Kesungguhan memajukan fotografi Indonesia yang didukung penuh oleh Kemenparekraf

Acara workshopnya sudah selesai. Evaluasi pun sudah dilakukan. Sementara pengamatan pada titik titik yang by design memang disusun sebagai parameter juga terus diamati. Target kami, snow ball effect dari workshop kemarin harus terus bergulir. Seberapa pelanpun laju gulirnya, yang penting efeknya harus terus bergulir.

Diselenggarakan selama 2 hari di Hotel Harris pada tanggal 4-5 Desember lalu, kami mengundang semua komunitas fotografi se Malang Raya. Ada 24 nama komunitas di daftar undangan. Dan karena diselenggarakan di tengah minggu pada minggu minggu ujian tengah semester, maka peserta yang hadir hanya 19 orang. Tapi tidak ada ‘jam jam mengantuk’ selama acara, meski peserta harus hadir di venue tepat jam 6 pagi di hari kedua.

Rupanya, Kemenparekraf sudah sejak Mei lalu berkeinginan untuk ke Malang. Tepatnya sejak acara FGD di selenggarakan di Jakarta dan Surabaya. Alasannya sederhana, ibu Menteri sudah pernah menyaksikan sendiri potensi-potensi luar biasa yang ada di Malang. Sehingga ada perintah langsung untuk  selalu keep contact dengan orang orang kreatif yang potensial dari Malang, demi menindaklanjutinya. Waktu itu (sekitar dua tahun yang lalu), yang terlihat menonjol dalam sesi tea time dengan ibu Menteri adalah dari animasi dan fotografi. Dan keduanya memang terdiri dari orang orang Univ Negeri Malang.

Bahkan Kemenparekraf, sudah sejak 2 tahun lalu berkeinginan mendukung apa yang dilakukan oleh orang orang kreatif kota Malang, yang sebagian besarnya adalah warga Univ Negeri Malang. Termasuk mendukung misi penulis untuk mengembalikan mindset fotografer dan pebelajar fotografi di Indonesia ke jalan keilmuan yang benar. Liputan lengkap ada di link berikut. Membaca liputan tersebut, Anda akan segera berada pada kesimpulan bahwa penulis dan teman teman memang sedang memperkenalkan metode yang benar tentang pembelajaran fotografi.

Stressing point: apa yang kami ajarkan di workshop tersebut, bukanlah sebuah teori baru. Itu adalah metode yang sudah ada sejak Ansel Adam berusaha menuliskan caranya berfotografi. Hanya pengajar fotografi kita sajalah yang tidak/belum tahu tentang satu satunya hukum di fotografi tersebut.

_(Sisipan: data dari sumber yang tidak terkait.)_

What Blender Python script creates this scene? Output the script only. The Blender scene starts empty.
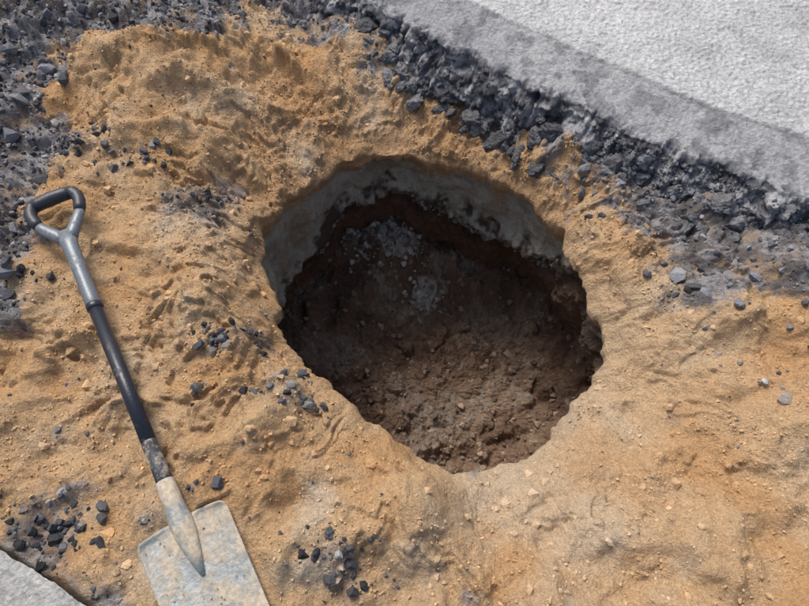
import bpy, bmesh, math, numpy as np
from mathutils import Vector, Matrix
rng=np.random.default_rng(7)
S=bpy.context.scene
# ---------------------------------------------------------------- noise
def h32(a):
    a=a.astype(np.uint32); a^=a>>np.uint32(16); a*=np.uint32(0x7feb352d); a^=a>>np.uint32(15); a*=np.uint32(0x846ca68b); a^=a>>np.uint32(16); return a
def _i(a): return a.astype(np.int64).astype(np.uint32)
def p2(x,y,seed=0):
    x0=np.floor(x);y0=np.floor(y);fx=x-x0;fy=y-y0
    ux=fx*fx*fx*(fx*(fx*6-15)+10);uy=fy*fy*fy*(fy*(fy*6-15)+10)
    X=_i(x0);Y=_i(y0)
    def g(dx,dy):
        h=h32(h32(X+np.uint32(dx)+np.uint32(seed*7919+13))+Y*np.uint32(1)+np.uint32(dy)+np.uint32(seed*104729))
        a=h.astype(np.float64)*(2*math.pi/4294967296.0)
        return np.cos(a)*(fx-dx)+np.sin(a)*(fy-dy)
    a=g(0,0);b=g(1,0);c=g(0,1);d=g(1,1)
    a=a+(b-a)*ux;c=c+(d-c)*ux
    return (a+(c-a)*uy)*1.4
def p3(x,y,z,seed=0):
    x0=np.floor(x);y0=np.floor(y);z0=np.floor(z);fx=x-x0;fy=y-y0;fz=z-z0
    ux=fx*fx*(3-2*fx);uy=fy*fy*(3-2*fy);uz=fz*fz*(3-2*fz)
    X=_i(x0);Y=_i(y0);Z=_i(z0);out=0
    for dx in (0,1):
        for dy in (0,1):
            for dz in (0,1):
                h=h32(h32(h32(X+np.uint32(dx+seed*7919+11))+Y+np.uint32(dy))+Z+np.uint32(dz))
                gx=(h&np.uint32(1023)).astype(np.float64)/511.5-1;gy=((h>>np.uint32(10))&np.uint32(1023)).astype(np.float64)/511.5-1;gz=((h>>np.uint32(20))&np.uint32(1023)).astype(np.float64)/511.5-1
                w=(ux if dx else 1-ux)*(uy if dy else 1-uy)*(uz if dz else 1-uz)
                out=out+w*(gx*(fx-dx)+gy*(fy-dy)+gz*(fz-dz))
    return out*1.3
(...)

Katakanlah penulis sedang terlalu sinis. Tapi fakta memang membuktikan bahwa metoda dan dasar pembelajaran fotografi di Indonesia (termasuk di dalam kampus UM sendiri) memang tidak tepat. Menghasilkan generasi yang mengaku sudah belajar fotografi tapi terbukti tidak memiliki pemahaman pada akar keilmuan fotografi. Mindset yang bermasalah karena metoda dan dasar pembelajaran yang tidak tepat itu, diperparah dengan attitude dan karakter generasi muda yang tidak memiliki role model yang benar.
Penulis, dengan dukungan komunitas Warkop Malang sedang berusaha untuk mengembalikan mindset tersebut ke jalan keilmuan yang benar. Sebuah usaha yang tidak ringan. Bahkan justru terasa sangat berat karena yang terlihat paling parah adalah UM. Jika biasanya, pihak akademik mendukung perubahan ke arah yang lebih baik, sementara pihak pemerintah tidak menanggapi serius. Kali ini, fenomena itu terbalik.

Kemenparekraf, mulai dari ibu Menteri hingga sub dir Fotografinya sudah mendukung penuh. Pihak akademis lah yang bergerak ‘tidak maju’. Lalu, kami harus bagaimana?